Monday, January 21, 2008

Oh, Obama...

And to think I was starting to like the guy.

Take a look at the mailer his people sent out all over South Carolina (I have that saved; in case the link is pulled, let me know and I'll rehost it). I've seldom seen a more pandering, manipulative, pathetic gesture. Bad show, Barack. Very bad show. At least we believe Mike Huckabee when he says he's a loony fundie. You're just trawling for votes.

It's really, really disappointing to see the Democratic candidates playing the Republican party's faith-based voting game like this, for a number of reasons. The most practical reason, of course, is that they're not very good at it, and when they try, they tend to get beaten by the Republicans, who are very good at it.
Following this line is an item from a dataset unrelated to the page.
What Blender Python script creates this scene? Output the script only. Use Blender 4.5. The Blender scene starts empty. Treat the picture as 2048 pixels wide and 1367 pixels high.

More than that, though, it demonstrates badly misplaced priorities and a complete lack of integrity.

Appealing to religion to get votes in a secular nation is just bad form. It's not illegal, of course, and perhaps in the case of openly religious candidates like Mike Huckabee it's not even inconsistent - although I'd still slit my wrists before I'd cast a vote for the man. It is, however, deeply at odds with the job these presidential candidates are supposed to be doing, e.g. enforcing the laws and safeguarding the Constitution. You cannot be "guided by faith," as Obama's flier declares him to be, and still do an adequate job of policing the faith-based influence groups who constantly seek to undermine the wall of separation.

I'm not suggesting that Christians can't be President, of course; that would be just as egregious an assault on the religious freedom of the, well, religious, as any of the faith-based programs the Bush administration has tried to enact have been on the rights of the nonreligious. I am suggesting that to admit that your faith will guide you in office should be a strong mark against you in a Presidential election, not a selling point. The President's first and only loyalty should be to the United States, and proclaiming a strong religious affiliation like that clearly demonstrates a loyalty that is by definition prioritized above everything, including nation and duty. This should be a concern to all voters, religious or not; even if you feel that you and your President share the deepest of faith, what happens when you disagree on what God wants? Do you think that someone who has proclaimed that he is going to be guided by faith, and not by the will of the people, is going to listen to your dissent? George W. Bush's sub-thirty-percent approval rating following his own faith-based platform is a pretty strong indication that they will not.

And on top of all that, of course, there is the matter that a field of Presidential candidates who all proclaim noisy faith utterly disenfranchises nonreligious voters. Coming from a candidate who was supposed to represent progressives, intellectuals, and the movement for change, this is really a bitter pill. But, you know, don't worry about us, Mr. Obama; we're used to this sort of disappointment by now.

1 comment:

Ben said...

It makes sense; religious black voters are a huge proportion of SC primary voters. You get in with them, you win.

I don't think it's so much a reflection on Obama the candidate (or the person) as much as it is on SC, which we really should have let secede back when it wanted to.